"Saturday Morning Footy" Youth Program Turns 10
Saturday June 13 marks the beginning of the tenth season of Washington DC’s youth Australian football program, Saturday Morning Footy. My wife, Deena Ackerman, and I began the program when our son was 6. We hoped that through the program he would learn to play and love the game of Australian football.
Recently, our son, now 15, played in his first game for the Baltimore Washington Eagles against the Philadelphia Hawks. The Eagles went down by 5 goals, but my son had fun, got a “touch” and put in some valuable minutes on the field. His only official statistic, a handball, led to an Eagle’s goal. If it was ice hockey, he would have earned a point. One of the Hawks players noted the handball, telling me after the game that he knew I would be very proud.
Passing on the love of footy is hard work when you live 10,000 miles from home of the game and your club is celebrating twenty years since its last championship. Saturday Morning Footy has been a great way to bring my love of the game to our family and our community. My hope is that over the next ten years we will see more players graduate from Saturday Morning Footy to represent the Baltimore Washington Eagles and Lady Eagles. Maybe even a few will even represent the USA and put on the jersey of the American Revolution or the USA Freedom.
When I was in elementary school in the 1970s, my best friend’s dad brought a new Australian football program to our school. The program called, Vickick, was designed to be a way of introducing a love for the game to a broad audience of children.

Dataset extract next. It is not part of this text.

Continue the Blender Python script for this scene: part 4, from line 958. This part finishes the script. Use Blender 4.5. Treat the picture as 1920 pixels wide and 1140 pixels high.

The program focused on fun skill-based activities over competitive games. In 2006, we decided to bring its successor, the AFL’s AusKick program, to Washington DC. Taking our cue from a very successful local youth sporting program called Saturday Morning Basketball, we rebranded it Saturday Morning Footy. This branding also gave us the flexibility to provide Auskick-style skill based activities to the younger children while giving older kids more of a competitive game based program that they demand.
In our first season in 2006, twenty-two boys and girls participated in two session, mostly friends and neighbors. The next year we had three sessions, but only 14 boys and girls participated. At our height, in 2010, almost 100 boys and girls participate in the program’s four sessions. Since then our numbers have been lower with 49 boys and girls participating over five sessions in 2014. While the numbers in the program have ebbed and flowed, we have been able to build a solid coaching and administrative structure for the program.
Like Auskick programs in Australia and around the world, we rely on volunteer coaches, mostly parents, to run the activities. Many of the parents have little or no experience with the game. That said, many are experienced youth coaches in various sports and many bring a great enthusiasm for the game. Over the years we have learned how to take advantage of their knowledge of coaching and their enthusiasm while giving the players the skill instruction they need. One of the great things about Auskick is that it allows the parents to participate with their kids. We try to make Saturday Morning Footy a great family experience.
Our parents have included the likes of Collingwood AFL and Washington NFL player, Sav Rocca, as well as the United States Secretary of Education Arne Duncan. We have introduced many Washingtonians to the great game of Australian football, but we are proudest of the fact that members of the Australian military and diplomatic corps can keep their kids in footy while their families complete a two or three rotation to Washington DC.
It has been a long ten years, with some disappointments and frustrations, some heart lifting support while our family coped with severe illness, and many beautiful summer mornings kicking a footy around a field.
A few months ago we formed the Washington Junior Australian Football Club. The club’s formation is the culmination of many years work of many people. We hope that the Washington Juniors will provide the administrative backbone to help build and develop Saturday Morning Footy for the next ten years.
Thank you to many who have supported and helped Saturday Morning Footy over the last ten years, particular thanks goes to the players, coaches and alums of the Baltimore Washington Eagles. We are also very grateful to the leadership and administration of the USAFL, staff of the AFL, AFL Victoria, and the Western Australian Football Commission. Most of all, we are thankful for the parents.